======== GIVEN INFORMATION

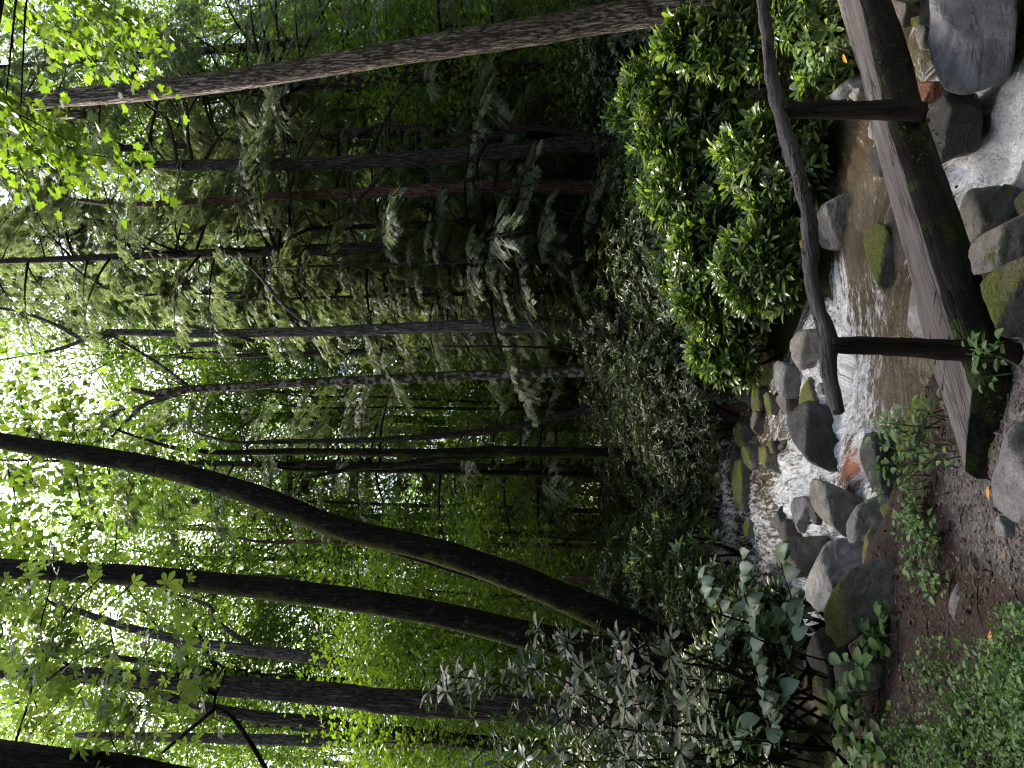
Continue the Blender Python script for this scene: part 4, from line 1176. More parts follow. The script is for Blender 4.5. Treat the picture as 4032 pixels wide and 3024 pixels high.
# centre
t4, pp4, _, b4 = named_tree('tall_grey_tree', 'straight grey trunk forking high up in the centre',
           [(420, 1716, 30), (640, 1712, 32), (790, 1709, 35), (1100, 1716, 40), (1344, 1721, 46), (1830, 1740, 57), (2255, 1744, 72), (2420, 1744, 80)], 12.6, M['bark_grey'], None, 16,
           extra=[([(460, 1712, 28), (330, 1690, 22), (230, 1740, 18), (100, 1790, 12), (-50, 1820, 8)],), ([(440, 1716, 24), (360, 1700, 20), (250, 1655, 16), (110, 1625, 10), (-40, 1600, 6)],), ([(1000, 1680, 18), (860, 1720, 16), (690, 1745, 12)],),
                  ([(950, 1660, 26), (800, 1668, 24), (690, 1655, 18)],), ([(1220, 1740, 18), (1110, 1830, 16), (1000, 1960, 12), (900, 2020, 8)],)])
named_tree('mottled_tree', 'slim trunk mottled with pale lichen and moss bands in the centre',
           [(620, 1478, 26), (745, 1492, 34), (900, 1500, 35), (1215, 1518, 38), (1500, 1530, 40), (1700, 1541, 41), (1952, 1550, 44), (2255, 1562, 50), (2438, 1568, 58), (2550, 1570, 62)], 13, M['bark_mottled'], None, 16,
           extra=[([(740, 1490, 28), (640, 1455, 24), (560, 1425, 22), (480, 1345, 16), (420, 1285, 10)],), ([(650, 1455, 20), (600, 1470, 26), (520, 1490, 22)],), ([(745, 1500, 18), (640, 1580, 16), (530, 1650, 14), (440, 1700, 8)],), ([(560, 1425, 14), (480, 1410, 10), (380, 1390, 7)],)])
named_tree('background_tree', 'thin dark trunk just right of the mottled one', [(1000, 1625, 18), (1344, 1638, 24), (1830, 1650, 27), (2255, 1680, 32), (2400, 1685, 34)], 18, M['bark_brown'], 13, 10,
           extra=[([(1350, 1640, 14), (1250, 1690, 12), (1150, 1720, 8)],)])
named_tree('sapling', 'curved black sapling between the grey and mottled trunks', [(1750, 1660, 7), (1950, 1660, 9), (2150, 1655, 11), (2330, 1630, 13), (2450, 1610, 14)], 11.5, M['twig'], None, 8)
named_tree('leaning_tree', 'dark trunk slanting right behind the bright gap left of centre', [(1100, 1285, 20), (1400, 1290, 24), (1600, 1300, 26), (1830, 1316, 29), (2050, 1350, 32), (2255, 1395, 34), (2420, 1440, 38)], 14, M['bark_brown'], 11, 12)
named_tree('forked_tree', 'dark forked trunk left of centre with a mossy swelling', [(1150, 1246, 30), (1400, 1244, 34), (1709, 1240, 40), (1952, 1245, 52), (2200, 1243, 46), (2500, 1238, 44), (2650, 1236, 50)], 12.5, M['bark_dark'], 12, 14,
           extra=[([(1950, 1236, 36), (1700, 1212, 34), (1560, 1190, 30), (1400, 1180, 22), (1200, 1140, 14)],)])
named_tree('background_tree', 'short dark trunk left of the forked one', [(1300, 1175, 18), (1700, 1168, 24), (2050, 1160, 28), (2400, 1150, 34)], 14.5, M['bark_dark'], 10, 10)
named_tree('background_tree', 'first of two thin parallel trunks right of the slanting dark one', [(1500, 1460, 10), (1900, 1440, 14), (2250, 1440, 16), (2400, 1440, 18)], 19, M['twig'], 14, 8)
named_tree('background_tree', 'second of two thin parallel trunks, bending left at the top', [(1500, 1420, 10), (1800, 1415, 13), (2100, 1414, 14), (2400, 1412, 16)], 18, M['twig'], 13, 8)
named_tree('background_tree', 'slim brown trunk right of the right twin trunk', [(1200, 890, 18), (1740, 880, 22), (2100, 875, 24), (2500, 868, 28)], 16, M['bark_red'], 12, 10)
named_tree('snag', 'broken reddish stump standing in the bright leaves left of centre', [(2225, 748, 24), (2330, 740, 30), (2450, 745, 36), (2600, 740, 44)], 12, M['bark_red'], None, 10)
# right half
t2, pp2, _, b2 = named_tree('hemlock_tree', 'dark straight hemlock trunk with bare dead branches at right',
           [(500, 2372, 34), (760, 2374, 44), (1050, 2376, 52), (1344, 2382, 58), (1709, 2405, 68), (2012, 2430, 74), (2255, 2452, 78), (2420, 2462, 84)], 12.2, M['bark_brown'], None, 18,
           extra=[([(1535, 2370, 20), (1405, 2225, 18), (1425, 2180, 16), (1500, 2130, 12), (1560, 2110, 6)],),
                  ([(1440, 2390, 22), (1500, 2520, 18), (1600, 2680, 15), (1760, 2790, 10)],), ([(1560, 2400, 16), (1530, 2480, 14), (1540, 2620, 10)],), ([(1600, 2400, 14), (1575, 2480, 10), (1560, 2560, 6)],), ([(1640, 2400, 12), (1640, 2500, 9), (1642, 2620, 6)],),
                  ([(1380, 2350, 16), (1370, 2300, 14), (1400, 2170, 8)],), ([(700, 2372, 18), (680, 2480, 16), (650, 2560, 12), (560, 2640, 7)],), ([(760, 2378, 18), (740, 2480, 16), (735, 2600, 12), (700, 2680, 8)],), ([(800, 2380, 16), (850, 2470, 14), (900, 2520, 8)],),
                  ([(960, 2380, 16), (1010, 2450, 16), (1130, 2550, 12), (1200, 2650, 8)],), ([(1050, 2370, 14), (990, 2300, 14), (930, 2260, 8)],), ([(1130, 2372, 12), (1140, 2280, 10), (1160, 2110, 7)],), ([(1050, 2410, 12), (1060, 2500, 10), (1010, 2620, 7)],), ([(1200, 2410, 12), (1250, 2500, 10), (1280, 2600, 6)],)])
named_tree('reddish_tree', 'smooth reddish brown trunk beside the dark hemlock trunk',
           [(900, 2240, 30), (1250, 2256, 42), (1600, 2272, 50), (1952, 2289, 60), (2200, 2286, 63), (2400, 2282, 70)], 12.8, M['bark_red'], 14, 14)
cr = thing('crooked_tree', 'crooked bare laurel winding in front of the hemlock trunk', 'tree', P(2480, 2420, 11.2))
cb = P(2480, 2420, 11.2)
for nm, pth in (('trunk', [(2450, 2475, 26), (2316, 2492, 26), (2128, 2520, 26), (1990, 2500, 26), (1925, 2482, 26)]),
                ('branch', [(1925, 2484, 22), (1866, 2505, 18), (1730, 2470, 16), (1660, 2530, 15), (1580, 2520, 14), (1500, 2535, 12), (1420, 2500, 9), (1344, 2460, 6)]),
                ('branch', [(1925, 2480, 24), (1880, 2400, 22), (1868, 2325, 20), (1805, 2315, 16), (1700, 2355, 14), (1590, 2398, 13), (1440, 2402, 12), (1360, 2375, 9), (1320, 2340, 6)]),
                ('branch', [(1860, 2310, 16), (1880, 2272, 14), (1960, 2270, 13), (2100, 2225, 12), (2255, 2180, 11), (2350, 2130, 10), (2490, 2120, 9), (2535, 2140, 6)]),
                ('branch', [(1960, 2270, 10), (2100, 2300, 9), (2230, 2315, 6)])):
    a, b = px_path(pth, 11.2); ge = Geo(); ge.add(*tube(a, b, 9, 5, .12, 3, 6)); obj(nm, ge.mesh(nm, cb), M['twig'], cr)

# ------------------------------------------------------------------ rhododendrons
WHORL = []


def whorl_pts(n, r, elev, L, tm):
    d, nn, pos = [], [], []
    for k in range(n):
        a = k / n * 6.283 + r.normal() * .25; e = R(elev) + r.normal() * .22
        hd = np.array((math.cos(a), math.sin(a), 0)); dd = unit(hd * math.cos(e) + np.array((0, 0, math.sin(e))))
        d.append(dd); nn.append(unit(np.array((0, 0, 1)) * math.cos(e) - hd * math.sin(e) + r.normal(size=3) * .1)); pos.append(hd * .008)
    return cloud(*tm, np.array(pos), np.array(d), np.array(nn), L * (.8 + .4 * r.random(n)))


def whorl_meshes(L, elevs, matname, tm=RHODO, seed=0):
    out = []
    for i, e in enumerate(elevs):
        r = np.random.default_rng(seed + i); v, f = whorl_pts(6 + i % 3, r, e, L, tm)
        me = make_mesh('leaf_whorl', v, f, True); me.materials.append(M[matname]); out.append(me)
    return out


def align(v, spin):
    """rotation taking +Z to v, spun about it"""
    q = Vector((0, 0, 1)).rotation_difference(Vector(v)); return (q.to_matrix() @ Matrix.Rotation(spin, 3, 'Z')).to_4x4()


def shrub(label, u, vtop, vbase, wpx, y, wh, stuffmat, nw, nstuff, L, seed, dpt=.8, group=None, flowers=0, stemmat='twig', name='rhododendron_shrub', front=.35):
    r = np.random.default_rng(seed)
    foot = P(u, vbase, y); foot[2] = gz(foot[0], foot[1]) - .05
    top = P(u, vtop, y)[2]; H = top - foot[2]; W = wpx / 2 * MPP(u, (vtop + vbase) / 2, y); D = W * dpt
    root = thing(name, label, 'shrub', foot, group)
    ctr = np.array((0, 0, H * .45))
    def surf(n, inner):
        d = rand_dirs(n * 4, r); d = d[(d[:, 2] > -.45) & (d[:, 1] < front + .5)][:n]
        rad = (.82 + .18 * r.random((len(d), 1))) if not inner else (.45 + .5 * r.random((len(d), 1)))
        lump = 1 + .13 * fbm(d * 2.1 + seed, 2, seed)[:, None]
        return ctr + d * rad * lump * np.array((W, D, H * .55)), d
    pos, d = surf(nw, False)
    for p, q in zip(pos, d):
        o = obj('leaf_whorl', wh[r.integers(len(wh))], None, root)
        ax = unit(q * .5 + np.array((0, -.1, .9)) + r.normal(size=3) * .22)
        m = Matrix.Translation(Vector(p)) @ align(ax, r.random() * 6.28) @ Matrix.Scale(.75 + .5 * r.random(), 4); o.matrix_basis = m
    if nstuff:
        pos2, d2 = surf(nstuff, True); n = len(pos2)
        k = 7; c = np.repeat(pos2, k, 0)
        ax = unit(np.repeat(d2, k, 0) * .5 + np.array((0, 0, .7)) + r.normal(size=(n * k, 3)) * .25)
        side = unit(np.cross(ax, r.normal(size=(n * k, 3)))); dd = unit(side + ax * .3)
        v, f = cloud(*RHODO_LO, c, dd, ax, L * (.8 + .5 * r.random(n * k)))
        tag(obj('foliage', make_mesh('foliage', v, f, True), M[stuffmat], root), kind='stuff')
    for s_ in range(4):
        e = np.array((r.normal() * W * .5, r.normal() * D * .3, H * (.6 + .25 * r.random())))
        m_ = e * .5 + r.normal(size=3) * .12; m_[2] = H * .3
        ge = Geo(); ge.add(*tube([np.array((r.normal() * .08, 0, 0)), m_, e], [.022, .016, .006], 6, 4, .1, s_)); obj('stem', ge.mesh('stem'), M[stemmat], root)
    for s_ in range(flowers):
        i = r.integers(len(pos)); flower(root, pos[i] + d[i] * .05, r)
    return root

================

GOAL:
Give again, word for word, only the lines running from the line with "pos2, d2 = surf(nstuff, True);" through the line with "v, f = cloud(*RHODO_LO, c, dd, ax, L"; include both of those lines.

TASK ANSWER:
        pos2, d2 = surf(nstuff, True); n = len(pos2)
        k = 7; c = np.repeat(pos2, k, 0)
        ax = unit(np.repeat(d2, k, 0) * .5 + np.array((0, 0, .7)) + r.normal(size=(n * k, 3)) * .25)
        side = unit(np.cross(ax, r.normal(size=(n * k, 3)))); dd = unit(side + ax * .3)
        v, f = cloud(*RHODO_LO, c, dd, ax, L * (.8 + .5 * r.random(n * k)))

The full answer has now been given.